Personne ne regarde personne. Seul l'objectif "voit", mais il est caché. Ce n'est donc pas exactement l'Autre que saisit le photographe, mais ce qui reste de l'Autre quand lui n'est pas là : le regard désappareillé de ceux qui ne voient rien, qui ne se regardent surtout pas les uns les autres, dans l'obsession de protéger leur espace symbolique. D'où cette proximité, et cette distance particulière des visages - une tension proxémique faite de l'appréhension d'être vu, et de voir. Chacun fixe un espace vide, au-delà de celui qui lui fait face. Et le photographe aussi, qui ne veut rien savoir de son objet. Tout le monde et anonyme dans cette histoire, et chaque visage s'évanouit en temps réel. 
Jean Baudrillard

Et l'exact inverse dans cette photographie de Jean-Luc Moulène :

Jean-Luc Moulène, Père Lachaise-Bastille, Paris, 15 September 1998
Nous voyons ici une fille en colère. Juste après l'avoir photographiée, elle a plaqué sa main sur la vitre avec une grande violence. Cette fille ne semblait ainsi plus tellement pacifique.

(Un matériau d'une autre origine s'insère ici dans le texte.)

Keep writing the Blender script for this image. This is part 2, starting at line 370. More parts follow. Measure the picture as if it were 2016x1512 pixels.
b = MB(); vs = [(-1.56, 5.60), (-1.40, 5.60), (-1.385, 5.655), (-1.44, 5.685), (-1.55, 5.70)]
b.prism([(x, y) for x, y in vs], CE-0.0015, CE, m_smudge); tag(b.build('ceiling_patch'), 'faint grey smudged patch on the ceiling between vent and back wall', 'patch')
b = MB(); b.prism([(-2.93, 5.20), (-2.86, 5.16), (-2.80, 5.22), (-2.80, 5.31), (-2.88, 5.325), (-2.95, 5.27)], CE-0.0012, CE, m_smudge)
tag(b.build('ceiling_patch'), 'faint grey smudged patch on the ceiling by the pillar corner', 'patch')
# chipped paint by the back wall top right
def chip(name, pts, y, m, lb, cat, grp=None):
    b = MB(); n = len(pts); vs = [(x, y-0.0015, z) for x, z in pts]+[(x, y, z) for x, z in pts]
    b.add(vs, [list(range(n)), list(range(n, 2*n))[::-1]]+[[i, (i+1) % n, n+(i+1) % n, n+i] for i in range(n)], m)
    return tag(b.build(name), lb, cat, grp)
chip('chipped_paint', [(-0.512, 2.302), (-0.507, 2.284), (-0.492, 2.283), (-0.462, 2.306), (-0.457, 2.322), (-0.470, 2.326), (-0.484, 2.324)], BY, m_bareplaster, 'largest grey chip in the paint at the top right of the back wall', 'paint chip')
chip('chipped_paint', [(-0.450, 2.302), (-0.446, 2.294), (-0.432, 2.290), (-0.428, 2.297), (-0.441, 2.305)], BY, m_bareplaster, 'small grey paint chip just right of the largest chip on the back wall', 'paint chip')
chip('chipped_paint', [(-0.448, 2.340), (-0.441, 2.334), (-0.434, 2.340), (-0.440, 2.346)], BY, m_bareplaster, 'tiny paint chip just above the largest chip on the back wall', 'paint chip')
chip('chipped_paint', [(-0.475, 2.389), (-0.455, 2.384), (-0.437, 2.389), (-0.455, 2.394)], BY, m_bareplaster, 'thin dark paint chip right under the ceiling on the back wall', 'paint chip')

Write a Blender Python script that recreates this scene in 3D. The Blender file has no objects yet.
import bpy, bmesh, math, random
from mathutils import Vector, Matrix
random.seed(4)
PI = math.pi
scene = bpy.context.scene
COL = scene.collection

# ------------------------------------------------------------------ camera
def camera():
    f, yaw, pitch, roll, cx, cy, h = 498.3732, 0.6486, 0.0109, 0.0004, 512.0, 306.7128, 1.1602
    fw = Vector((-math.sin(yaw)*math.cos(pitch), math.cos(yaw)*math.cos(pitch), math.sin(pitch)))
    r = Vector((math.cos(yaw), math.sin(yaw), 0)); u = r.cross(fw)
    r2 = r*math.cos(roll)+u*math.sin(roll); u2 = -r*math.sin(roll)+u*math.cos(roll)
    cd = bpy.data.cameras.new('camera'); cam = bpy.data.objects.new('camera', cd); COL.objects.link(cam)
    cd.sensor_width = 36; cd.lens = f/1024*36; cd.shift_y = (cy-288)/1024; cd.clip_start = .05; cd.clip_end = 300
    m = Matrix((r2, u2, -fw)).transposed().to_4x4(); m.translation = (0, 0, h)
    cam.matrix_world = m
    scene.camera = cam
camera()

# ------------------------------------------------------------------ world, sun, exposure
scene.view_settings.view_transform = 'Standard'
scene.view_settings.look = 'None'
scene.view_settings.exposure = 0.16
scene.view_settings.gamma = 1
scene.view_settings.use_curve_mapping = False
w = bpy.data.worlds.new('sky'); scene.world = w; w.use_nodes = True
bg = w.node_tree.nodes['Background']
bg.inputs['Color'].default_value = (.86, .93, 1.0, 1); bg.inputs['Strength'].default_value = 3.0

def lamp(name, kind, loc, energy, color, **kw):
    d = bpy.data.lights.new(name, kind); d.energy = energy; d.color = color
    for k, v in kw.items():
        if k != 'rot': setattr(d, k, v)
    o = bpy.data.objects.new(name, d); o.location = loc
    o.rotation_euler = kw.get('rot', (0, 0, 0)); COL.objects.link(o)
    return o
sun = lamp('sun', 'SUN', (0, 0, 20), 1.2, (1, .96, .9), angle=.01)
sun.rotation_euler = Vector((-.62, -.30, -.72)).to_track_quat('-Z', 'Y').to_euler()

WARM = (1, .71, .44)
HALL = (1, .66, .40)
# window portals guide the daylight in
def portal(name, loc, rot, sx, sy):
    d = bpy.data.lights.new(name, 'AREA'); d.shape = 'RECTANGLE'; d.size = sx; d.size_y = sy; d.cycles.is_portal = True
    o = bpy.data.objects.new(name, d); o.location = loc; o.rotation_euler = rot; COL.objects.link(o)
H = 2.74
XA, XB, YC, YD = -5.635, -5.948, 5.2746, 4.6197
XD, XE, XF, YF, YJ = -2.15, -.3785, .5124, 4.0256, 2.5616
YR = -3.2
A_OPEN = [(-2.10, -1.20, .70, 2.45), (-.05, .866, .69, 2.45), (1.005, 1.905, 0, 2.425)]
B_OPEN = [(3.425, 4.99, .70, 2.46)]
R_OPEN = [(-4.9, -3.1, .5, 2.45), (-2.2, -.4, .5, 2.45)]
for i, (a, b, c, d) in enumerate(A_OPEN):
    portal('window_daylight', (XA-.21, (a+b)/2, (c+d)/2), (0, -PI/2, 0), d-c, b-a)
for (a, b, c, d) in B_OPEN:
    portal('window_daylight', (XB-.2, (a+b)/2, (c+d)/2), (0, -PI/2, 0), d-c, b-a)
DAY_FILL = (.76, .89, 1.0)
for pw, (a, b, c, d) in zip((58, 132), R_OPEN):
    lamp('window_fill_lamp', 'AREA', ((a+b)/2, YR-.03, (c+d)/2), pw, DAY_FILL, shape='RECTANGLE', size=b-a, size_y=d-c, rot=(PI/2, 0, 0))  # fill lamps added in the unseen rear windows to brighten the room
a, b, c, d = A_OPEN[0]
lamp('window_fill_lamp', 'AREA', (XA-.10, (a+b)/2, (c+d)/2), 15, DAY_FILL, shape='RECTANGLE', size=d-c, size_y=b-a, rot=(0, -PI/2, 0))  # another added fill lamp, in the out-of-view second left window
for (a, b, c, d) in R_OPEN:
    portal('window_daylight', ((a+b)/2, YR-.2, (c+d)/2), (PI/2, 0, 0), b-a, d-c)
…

... d'abord l'observation de la place de la Bastille pendant des années, et donc l'observation du fait que lorsque ces bus tournent pour prendre la direction du Faubourg Saint-Antoine, ils roulent extrêmement près du trottoir. Nous pouvons ainsi facilement les approcher.
J'ai également vécu d'autres expériences comme celle du métro qui n'est pas toujours simple. Je me suis rendu compte que l'on pouvait photographier les gens à un moment précis : vous descendez du métro à l'arrêt et attendez qu'il commence à repartir. Vous pouvez alors flasher car vous êtes sûrs que personne ne pourra revenir vers vous. Ce sont des stratégies de prise de vue, mais liées à l'observation des situations et des quartiers.